1) I would recommend avoiding environmental variables as much as possible.
Pros of environmental variables
- easy to use because they're visible from anywhere. If lots of independent programs need a piece of information, this approach is a whole lot more convenient.
Cons of environmental variables
- hard to use correctly because they're visible (delete-able, set-able) from anywhere. If I install a new program that relies on environmental variables, are they going to stomp on my existing ones? Did I inadvertently screw up my environmental variables when I was monkeying around yesterday?
My opinion
- use command-line arguments for those arguments which are most likely to be different for each individual invocation of the program (i.e. n for a program which calculates n!)
- use config files for arguments which a user might reasonably want to change, but not very often (i.e. display size when the window pops up)
- use environmental variables sparingly -- preferably only for arguments which are expected not to change (i.e. the location of the Python interpreter)
- your point
They are global and accessible from anywhere, which is less elegant from architectural point of view, but limits the amount of code
reminds me of justifications for the use of global variables ;)
My scars from experiencing first-hand the horrors of environmental variable overuse
- two programs we need at work, which can't run on the same computer at the same time due to environmental clashes
- multiple versions of programs with the same name but different bugs -- brought an entire workshop to its knees for hours because the location of the program was pulled from the environment, and was (silently, subtly) wrong.
2) Limits
If I were pushing the limits of either what the command line can hold, or what the environment can handle, I would refactor immediately.
I've used JSON in the past for a command-line application which needed a lot of parameters. It was very convenient to be able to use dictionaries and lists, along with strings and numbers. The application only took a couple of command line args, one of which was the location of the JSON file.
Advantages of this approach
- didn't have to write a lot of (painful) code to interact with a CLI library -- it can be a pain to get many of the common libraries to enforce complicated constraints (by 'complicated' I mean more complex than checking for a specific key or alternation between a set of keys)
- don't have to worry about the CLI libraries requirements for order of arguments -- just use a JSON object!
- easy to represent complicated data (answering
What won't fit into command line parameters?
) such as lists
- easy to use the data from other applications -- both to create and to parse programmatically
- easy to accommodate future extensions
Note: I want to distinguish this from the .config-file approach -- this is not for storing user configuration. Maybe I should call this the 'command-line parameter-file' approach, because I use it for a program that needs lots of values that don't fit well on the command line.

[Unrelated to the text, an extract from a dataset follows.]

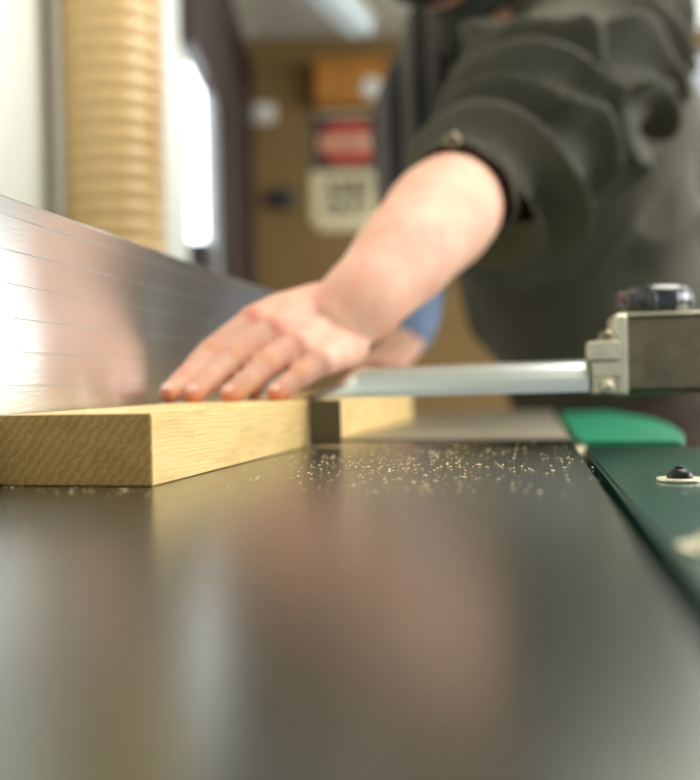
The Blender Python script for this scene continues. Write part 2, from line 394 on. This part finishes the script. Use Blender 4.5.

3) Solution portability: I don't know a whole lot about the differences between Mac, PC, and Linux with regard to environmental variables and command line arguments, but I can tell you:
- all three have support for environmental variables
- they all support command line arguments
Yes, I know -- it wasn't very helpful. I'm sorry. But the key point is that you can expect a reasonable solution to be portable, although you would definitely want to verify this for your programs (for example, are command line args case sensitive on any platforms? on all platforms? I don't know).
One last point:
As Tomasz mentioned, it shouldn't matter to most of the application where the parameters came from.